Restent les deux protomes de reptiles qui se profilent entre le chef de l’écu en cœur et le bouquet de plumes. Ne serait-ce pas là deux des trois lézards qui caractérisent les armes de Michel Le Teillier, marquis de Louvois vers 1680 : « d’azur à trois lézards posés en pal et rangés en fasce au chef cousu de gueules, chargé de trois étoiles d’argent ».

 

On sait que Louvois avait obtenu en 1671 la charge de chancelier de l’ordre du Saint-Esprit. Ce dernier titre est probablement rappelé ici après son décès sur un bâtiment que l’organisateur de l’armée française moderne avait construit.

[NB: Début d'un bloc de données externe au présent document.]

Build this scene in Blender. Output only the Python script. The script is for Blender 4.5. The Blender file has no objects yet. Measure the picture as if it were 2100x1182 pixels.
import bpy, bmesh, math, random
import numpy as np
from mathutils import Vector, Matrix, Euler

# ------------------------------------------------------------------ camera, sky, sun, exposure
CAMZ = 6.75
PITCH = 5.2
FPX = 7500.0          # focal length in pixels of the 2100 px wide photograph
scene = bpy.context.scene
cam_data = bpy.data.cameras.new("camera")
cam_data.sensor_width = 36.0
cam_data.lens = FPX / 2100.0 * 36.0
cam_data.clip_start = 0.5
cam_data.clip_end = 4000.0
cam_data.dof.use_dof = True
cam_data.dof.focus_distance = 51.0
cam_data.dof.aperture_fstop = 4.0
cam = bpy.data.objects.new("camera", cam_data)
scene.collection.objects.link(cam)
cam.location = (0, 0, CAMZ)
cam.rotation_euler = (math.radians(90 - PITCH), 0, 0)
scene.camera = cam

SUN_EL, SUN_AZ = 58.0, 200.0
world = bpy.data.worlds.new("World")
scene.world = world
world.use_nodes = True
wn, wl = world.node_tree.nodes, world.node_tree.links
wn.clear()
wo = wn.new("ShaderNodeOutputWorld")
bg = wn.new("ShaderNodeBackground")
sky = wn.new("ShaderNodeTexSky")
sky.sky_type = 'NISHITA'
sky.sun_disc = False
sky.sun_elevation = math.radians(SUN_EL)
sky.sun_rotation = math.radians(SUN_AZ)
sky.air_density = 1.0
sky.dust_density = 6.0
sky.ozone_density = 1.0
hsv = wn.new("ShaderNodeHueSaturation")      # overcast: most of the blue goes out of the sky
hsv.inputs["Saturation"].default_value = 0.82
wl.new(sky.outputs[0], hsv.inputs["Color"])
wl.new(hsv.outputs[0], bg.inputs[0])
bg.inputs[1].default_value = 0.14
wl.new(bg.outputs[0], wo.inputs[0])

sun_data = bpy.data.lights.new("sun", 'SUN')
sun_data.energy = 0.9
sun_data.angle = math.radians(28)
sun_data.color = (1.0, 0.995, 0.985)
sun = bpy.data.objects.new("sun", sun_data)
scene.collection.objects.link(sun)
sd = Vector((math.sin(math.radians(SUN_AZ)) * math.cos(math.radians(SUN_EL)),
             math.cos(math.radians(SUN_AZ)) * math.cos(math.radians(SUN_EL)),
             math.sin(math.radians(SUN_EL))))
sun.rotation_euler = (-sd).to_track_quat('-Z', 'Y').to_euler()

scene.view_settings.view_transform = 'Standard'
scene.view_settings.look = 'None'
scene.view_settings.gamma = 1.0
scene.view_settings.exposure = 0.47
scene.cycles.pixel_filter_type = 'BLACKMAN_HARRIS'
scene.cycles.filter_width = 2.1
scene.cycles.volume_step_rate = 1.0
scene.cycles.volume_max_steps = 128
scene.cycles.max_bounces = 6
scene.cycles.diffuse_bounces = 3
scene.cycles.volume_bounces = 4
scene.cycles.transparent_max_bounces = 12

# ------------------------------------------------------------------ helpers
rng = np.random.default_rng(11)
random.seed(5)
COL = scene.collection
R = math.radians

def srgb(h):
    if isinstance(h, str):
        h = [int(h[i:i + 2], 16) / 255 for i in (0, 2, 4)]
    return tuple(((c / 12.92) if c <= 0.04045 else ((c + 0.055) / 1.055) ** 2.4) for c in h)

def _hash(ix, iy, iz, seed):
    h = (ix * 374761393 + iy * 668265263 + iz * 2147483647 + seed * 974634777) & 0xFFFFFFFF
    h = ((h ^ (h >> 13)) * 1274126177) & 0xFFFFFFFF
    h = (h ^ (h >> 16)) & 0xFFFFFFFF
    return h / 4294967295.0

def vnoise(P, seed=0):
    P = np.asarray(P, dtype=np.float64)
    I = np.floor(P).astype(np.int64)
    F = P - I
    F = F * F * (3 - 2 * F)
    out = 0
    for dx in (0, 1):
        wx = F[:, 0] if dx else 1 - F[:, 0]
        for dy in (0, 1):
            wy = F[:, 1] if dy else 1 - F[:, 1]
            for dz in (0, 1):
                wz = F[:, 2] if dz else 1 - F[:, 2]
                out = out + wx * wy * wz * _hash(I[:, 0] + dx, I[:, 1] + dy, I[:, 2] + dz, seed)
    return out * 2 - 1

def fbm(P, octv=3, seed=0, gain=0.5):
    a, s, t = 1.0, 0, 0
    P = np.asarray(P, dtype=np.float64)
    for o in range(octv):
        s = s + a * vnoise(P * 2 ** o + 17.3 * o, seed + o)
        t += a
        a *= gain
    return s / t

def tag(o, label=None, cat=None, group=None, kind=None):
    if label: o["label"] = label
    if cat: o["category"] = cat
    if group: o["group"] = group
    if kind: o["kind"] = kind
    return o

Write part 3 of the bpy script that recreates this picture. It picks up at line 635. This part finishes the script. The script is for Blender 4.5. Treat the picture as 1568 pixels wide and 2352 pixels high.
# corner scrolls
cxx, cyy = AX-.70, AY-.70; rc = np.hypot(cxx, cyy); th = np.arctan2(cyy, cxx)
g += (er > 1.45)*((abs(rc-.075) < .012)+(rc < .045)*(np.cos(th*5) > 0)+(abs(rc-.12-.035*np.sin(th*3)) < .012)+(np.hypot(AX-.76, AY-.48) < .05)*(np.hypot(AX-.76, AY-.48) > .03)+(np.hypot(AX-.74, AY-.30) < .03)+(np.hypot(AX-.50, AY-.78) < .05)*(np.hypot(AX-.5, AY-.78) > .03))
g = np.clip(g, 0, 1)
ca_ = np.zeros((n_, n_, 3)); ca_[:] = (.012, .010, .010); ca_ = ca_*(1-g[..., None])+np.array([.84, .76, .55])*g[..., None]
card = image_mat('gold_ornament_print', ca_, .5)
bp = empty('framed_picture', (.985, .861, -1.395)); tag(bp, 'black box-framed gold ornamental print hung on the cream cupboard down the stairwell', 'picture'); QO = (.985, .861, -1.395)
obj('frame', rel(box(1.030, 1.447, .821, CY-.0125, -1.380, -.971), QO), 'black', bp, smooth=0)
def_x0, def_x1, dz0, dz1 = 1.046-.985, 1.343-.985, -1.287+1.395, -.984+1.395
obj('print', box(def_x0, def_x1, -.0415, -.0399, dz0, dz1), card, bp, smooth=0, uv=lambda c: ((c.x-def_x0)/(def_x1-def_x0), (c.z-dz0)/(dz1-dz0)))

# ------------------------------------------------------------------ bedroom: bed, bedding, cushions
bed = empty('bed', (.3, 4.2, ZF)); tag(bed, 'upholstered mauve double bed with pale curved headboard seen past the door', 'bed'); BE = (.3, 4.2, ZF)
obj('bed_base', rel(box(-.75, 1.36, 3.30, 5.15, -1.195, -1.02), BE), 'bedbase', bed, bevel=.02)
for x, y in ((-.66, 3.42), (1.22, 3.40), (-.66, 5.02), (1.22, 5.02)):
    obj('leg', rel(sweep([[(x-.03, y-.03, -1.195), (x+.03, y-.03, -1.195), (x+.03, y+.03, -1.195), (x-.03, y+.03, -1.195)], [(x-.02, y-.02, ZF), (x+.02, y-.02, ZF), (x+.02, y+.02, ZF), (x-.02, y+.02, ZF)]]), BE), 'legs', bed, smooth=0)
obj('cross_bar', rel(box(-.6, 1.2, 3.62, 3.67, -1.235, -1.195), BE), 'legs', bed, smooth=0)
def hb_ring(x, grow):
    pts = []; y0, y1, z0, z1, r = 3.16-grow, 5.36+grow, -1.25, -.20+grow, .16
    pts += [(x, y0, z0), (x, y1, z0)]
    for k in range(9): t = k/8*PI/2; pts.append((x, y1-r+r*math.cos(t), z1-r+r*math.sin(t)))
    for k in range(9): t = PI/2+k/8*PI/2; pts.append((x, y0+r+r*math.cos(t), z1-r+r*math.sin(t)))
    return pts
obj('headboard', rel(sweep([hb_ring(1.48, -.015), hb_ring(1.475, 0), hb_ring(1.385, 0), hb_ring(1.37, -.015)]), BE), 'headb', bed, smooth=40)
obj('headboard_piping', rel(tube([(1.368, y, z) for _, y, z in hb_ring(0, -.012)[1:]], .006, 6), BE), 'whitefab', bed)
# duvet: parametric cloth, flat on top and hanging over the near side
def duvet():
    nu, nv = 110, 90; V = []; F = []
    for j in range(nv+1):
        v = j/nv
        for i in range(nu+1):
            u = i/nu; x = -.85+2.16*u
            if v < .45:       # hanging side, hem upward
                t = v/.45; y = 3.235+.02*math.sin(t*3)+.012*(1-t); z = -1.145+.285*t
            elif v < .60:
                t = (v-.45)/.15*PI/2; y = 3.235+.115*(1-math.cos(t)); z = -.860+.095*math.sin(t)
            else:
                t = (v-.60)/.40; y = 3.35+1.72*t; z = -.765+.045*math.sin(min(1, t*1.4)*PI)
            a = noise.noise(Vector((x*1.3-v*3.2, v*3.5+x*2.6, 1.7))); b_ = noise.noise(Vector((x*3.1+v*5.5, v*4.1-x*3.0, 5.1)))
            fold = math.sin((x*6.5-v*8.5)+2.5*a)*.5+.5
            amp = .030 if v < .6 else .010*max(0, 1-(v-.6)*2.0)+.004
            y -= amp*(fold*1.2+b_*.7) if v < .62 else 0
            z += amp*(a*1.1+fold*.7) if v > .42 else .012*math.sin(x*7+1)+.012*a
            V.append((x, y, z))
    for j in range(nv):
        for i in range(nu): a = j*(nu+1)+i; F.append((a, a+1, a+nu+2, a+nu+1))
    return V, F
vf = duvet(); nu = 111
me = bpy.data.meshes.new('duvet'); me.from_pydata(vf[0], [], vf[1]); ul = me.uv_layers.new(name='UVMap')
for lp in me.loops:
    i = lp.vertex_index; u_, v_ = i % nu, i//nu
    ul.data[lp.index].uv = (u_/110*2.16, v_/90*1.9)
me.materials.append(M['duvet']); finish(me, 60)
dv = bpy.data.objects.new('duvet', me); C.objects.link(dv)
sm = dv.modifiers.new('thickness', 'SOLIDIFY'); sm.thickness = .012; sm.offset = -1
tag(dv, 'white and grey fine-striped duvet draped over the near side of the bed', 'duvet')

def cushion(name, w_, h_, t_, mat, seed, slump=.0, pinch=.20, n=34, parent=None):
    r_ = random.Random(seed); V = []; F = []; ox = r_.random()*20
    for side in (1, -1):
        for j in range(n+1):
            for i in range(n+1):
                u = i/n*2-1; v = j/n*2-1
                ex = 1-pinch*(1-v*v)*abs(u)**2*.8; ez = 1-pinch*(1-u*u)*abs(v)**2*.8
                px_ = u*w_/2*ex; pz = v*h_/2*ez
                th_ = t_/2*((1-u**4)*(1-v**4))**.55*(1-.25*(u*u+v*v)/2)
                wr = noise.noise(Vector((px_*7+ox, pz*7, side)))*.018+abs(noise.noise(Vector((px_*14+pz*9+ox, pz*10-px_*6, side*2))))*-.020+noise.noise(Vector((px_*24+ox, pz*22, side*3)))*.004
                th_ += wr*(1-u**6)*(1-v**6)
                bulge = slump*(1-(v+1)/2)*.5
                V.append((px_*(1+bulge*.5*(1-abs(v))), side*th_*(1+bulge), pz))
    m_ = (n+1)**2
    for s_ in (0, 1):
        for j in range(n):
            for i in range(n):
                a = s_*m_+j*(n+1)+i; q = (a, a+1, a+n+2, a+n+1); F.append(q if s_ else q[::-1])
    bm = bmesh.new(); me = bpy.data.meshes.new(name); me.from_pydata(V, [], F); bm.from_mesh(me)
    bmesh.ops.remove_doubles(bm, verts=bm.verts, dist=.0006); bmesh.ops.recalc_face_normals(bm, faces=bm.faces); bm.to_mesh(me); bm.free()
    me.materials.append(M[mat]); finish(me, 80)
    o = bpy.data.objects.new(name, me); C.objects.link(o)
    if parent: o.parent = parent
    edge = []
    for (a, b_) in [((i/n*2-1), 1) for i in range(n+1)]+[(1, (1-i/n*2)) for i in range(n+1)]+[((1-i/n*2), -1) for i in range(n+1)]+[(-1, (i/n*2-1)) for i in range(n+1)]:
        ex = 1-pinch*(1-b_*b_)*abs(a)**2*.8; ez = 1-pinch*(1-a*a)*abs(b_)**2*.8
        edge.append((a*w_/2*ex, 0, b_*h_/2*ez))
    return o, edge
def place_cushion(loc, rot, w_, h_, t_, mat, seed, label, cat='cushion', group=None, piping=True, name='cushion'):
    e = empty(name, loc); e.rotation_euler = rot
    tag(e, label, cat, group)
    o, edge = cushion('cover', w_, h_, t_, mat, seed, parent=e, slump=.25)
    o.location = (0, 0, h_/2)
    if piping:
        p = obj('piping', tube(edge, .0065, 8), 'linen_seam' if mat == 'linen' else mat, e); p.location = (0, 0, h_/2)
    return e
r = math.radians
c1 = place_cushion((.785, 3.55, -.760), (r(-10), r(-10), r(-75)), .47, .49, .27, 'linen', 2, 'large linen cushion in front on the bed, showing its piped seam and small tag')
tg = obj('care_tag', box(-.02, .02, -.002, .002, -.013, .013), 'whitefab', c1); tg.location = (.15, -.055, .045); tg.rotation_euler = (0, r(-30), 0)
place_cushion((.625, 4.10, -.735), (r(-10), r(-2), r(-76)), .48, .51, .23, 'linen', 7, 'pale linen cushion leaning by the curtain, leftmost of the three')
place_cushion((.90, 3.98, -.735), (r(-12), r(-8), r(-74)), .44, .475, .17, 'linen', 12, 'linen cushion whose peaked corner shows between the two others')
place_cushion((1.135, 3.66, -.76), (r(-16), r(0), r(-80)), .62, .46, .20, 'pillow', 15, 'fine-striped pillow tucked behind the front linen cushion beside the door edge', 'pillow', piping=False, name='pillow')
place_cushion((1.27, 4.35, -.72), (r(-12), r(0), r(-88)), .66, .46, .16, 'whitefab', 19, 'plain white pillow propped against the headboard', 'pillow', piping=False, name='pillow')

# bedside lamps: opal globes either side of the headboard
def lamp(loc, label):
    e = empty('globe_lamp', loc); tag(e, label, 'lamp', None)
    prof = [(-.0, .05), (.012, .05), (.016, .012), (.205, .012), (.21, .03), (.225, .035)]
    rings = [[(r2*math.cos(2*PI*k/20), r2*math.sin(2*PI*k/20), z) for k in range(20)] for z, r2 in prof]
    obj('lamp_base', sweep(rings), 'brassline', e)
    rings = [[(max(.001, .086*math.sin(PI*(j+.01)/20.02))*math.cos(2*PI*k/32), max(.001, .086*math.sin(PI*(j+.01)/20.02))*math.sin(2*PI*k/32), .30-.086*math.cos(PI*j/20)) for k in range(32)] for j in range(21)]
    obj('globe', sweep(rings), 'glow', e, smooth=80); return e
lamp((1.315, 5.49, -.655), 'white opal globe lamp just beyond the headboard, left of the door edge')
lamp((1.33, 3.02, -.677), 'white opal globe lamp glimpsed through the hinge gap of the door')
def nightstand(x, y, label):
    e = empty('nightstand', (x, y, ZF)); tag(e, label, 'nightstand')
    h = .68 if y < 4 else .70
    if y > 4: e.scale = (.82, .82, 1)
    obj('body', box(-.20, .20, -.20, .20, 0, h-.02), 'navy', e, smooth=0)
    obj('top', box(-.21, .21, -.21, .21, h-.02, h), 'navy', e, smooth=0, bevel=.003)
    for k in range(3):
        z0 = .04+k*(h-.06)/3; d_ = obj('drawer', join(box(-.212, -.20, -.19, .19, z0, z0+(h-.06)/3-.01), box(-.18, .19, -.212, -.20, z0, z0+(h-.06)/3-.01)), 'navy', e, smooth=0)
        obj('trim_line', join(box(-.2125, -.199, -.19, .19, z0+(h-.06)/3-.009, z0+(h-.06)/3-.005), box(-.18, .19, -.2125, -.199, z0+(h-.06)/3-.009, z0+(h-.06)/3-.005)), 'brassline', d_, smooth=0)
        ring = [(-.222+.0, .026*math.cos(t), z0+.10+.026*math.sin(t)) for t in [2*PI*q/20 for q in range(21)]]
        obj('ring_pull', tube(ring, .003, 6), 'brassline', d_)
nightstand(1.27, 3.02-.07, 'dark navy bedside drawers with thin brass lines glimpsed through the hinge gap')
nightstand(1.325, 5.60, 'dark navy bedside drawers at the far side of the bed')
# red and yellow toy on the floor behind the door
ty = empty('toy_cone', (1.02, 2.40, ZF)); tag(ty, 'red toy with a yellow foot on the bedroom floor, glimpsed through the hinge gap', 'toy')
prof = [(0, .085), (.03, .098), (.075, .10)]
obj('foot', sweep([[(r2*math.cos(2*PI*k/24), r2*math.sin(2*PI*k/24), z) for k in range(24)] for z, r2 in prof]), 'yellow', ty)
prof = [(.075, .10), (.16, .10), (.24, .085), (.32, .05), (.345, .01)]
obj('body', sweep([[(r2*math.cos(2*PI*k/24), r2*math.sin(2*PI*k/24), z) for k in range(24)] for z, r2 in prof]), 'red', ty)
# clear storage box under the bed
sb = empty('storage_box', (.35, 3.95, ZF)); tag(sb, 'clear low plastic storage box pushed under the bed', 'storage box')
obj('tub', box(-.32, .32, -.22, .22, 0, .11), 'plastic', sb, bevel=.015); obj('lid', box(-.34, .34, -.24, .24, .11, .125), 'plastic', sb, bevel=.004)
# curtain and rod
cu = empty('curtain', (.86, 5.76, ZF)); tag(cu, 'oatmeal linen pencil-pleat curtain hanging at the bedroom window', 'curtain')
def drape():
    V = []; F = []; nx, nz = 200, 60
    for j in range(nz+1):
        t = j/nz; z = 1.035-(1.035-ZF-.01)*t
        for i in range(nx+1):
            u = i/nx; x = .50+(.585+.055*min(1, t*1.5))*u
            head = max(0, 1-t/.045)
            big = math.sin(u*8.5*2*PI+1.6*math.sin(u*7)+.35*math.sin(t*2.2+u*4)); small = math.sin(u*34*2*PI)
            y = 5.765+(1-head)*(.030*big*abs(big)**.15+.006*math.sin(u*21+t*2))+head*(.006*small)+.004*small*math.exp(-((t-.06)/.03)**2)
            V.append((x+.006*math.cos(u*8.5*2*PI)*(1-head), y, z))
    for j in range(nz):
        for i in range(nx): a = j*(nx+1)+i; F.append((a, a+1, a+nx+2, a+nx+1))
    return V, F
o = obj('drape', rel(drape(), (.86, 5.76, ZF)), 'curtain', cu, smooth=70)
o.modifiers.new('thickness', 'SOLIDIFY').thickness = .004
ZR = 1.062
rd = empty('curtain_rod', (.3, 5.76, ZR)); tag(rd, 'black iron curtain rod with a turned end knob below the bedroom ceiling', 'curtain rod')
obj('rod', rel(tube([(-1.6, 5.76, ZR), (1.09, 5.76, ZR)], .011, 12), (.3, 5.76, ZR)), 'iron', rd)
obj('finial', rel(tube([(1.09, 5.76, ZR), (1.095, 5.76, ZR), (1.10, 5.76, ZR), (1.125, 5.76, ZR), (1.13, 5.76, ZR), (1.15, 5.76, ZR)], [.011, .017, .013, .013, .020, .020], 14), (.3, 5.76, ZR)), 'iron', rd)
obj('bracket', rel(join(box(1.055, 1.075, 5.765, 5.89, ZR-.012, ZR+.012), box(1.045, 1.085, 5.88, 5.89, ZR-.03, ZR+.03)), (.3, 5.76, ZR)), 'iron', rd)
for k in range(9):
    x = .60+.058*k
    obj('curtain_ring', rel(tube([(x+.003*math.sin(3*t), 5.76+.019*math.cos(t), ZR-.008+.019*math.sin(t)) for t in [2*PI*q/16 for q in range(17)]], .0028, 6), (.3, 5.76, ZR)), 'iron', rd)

A la fois chancelier de l’ordre et secrétaire d’Etat à la guerre Louvois paraît bien avoir suggéré à Louis XIV la collation des Ordres du Roi aux maréchaux de France, fussent-ils médiocrement nés, comme la plus haute récompense militaire du royaume.

 

La conception de cette lucarne fut peut-être antérieure à 1691 mais son exécution se situerait vers 1692-1700 et, plus probablement après les trois traités de Ryswick (1697) puisque, non loin de la baie n° 30, s’alignent, les lucarnes nos 23 et 24 sur le même entablement de l’aile du midi.

 

Si ce contenu historique et psychologique pouvait être confirmé par des textes d’époque tels que les comptes des chantiers et les délibérations de la Petite Académie, la lucarne du Saint-Esprit serait bien à sa place en l’Hôtel royal des Invalides : mais plus finement qu’un texte d’ordonnance déjà elle rend compte d’une mutation dans les mentalités militaires et politiques au royaume de France à la fin du XVIIIe siècle.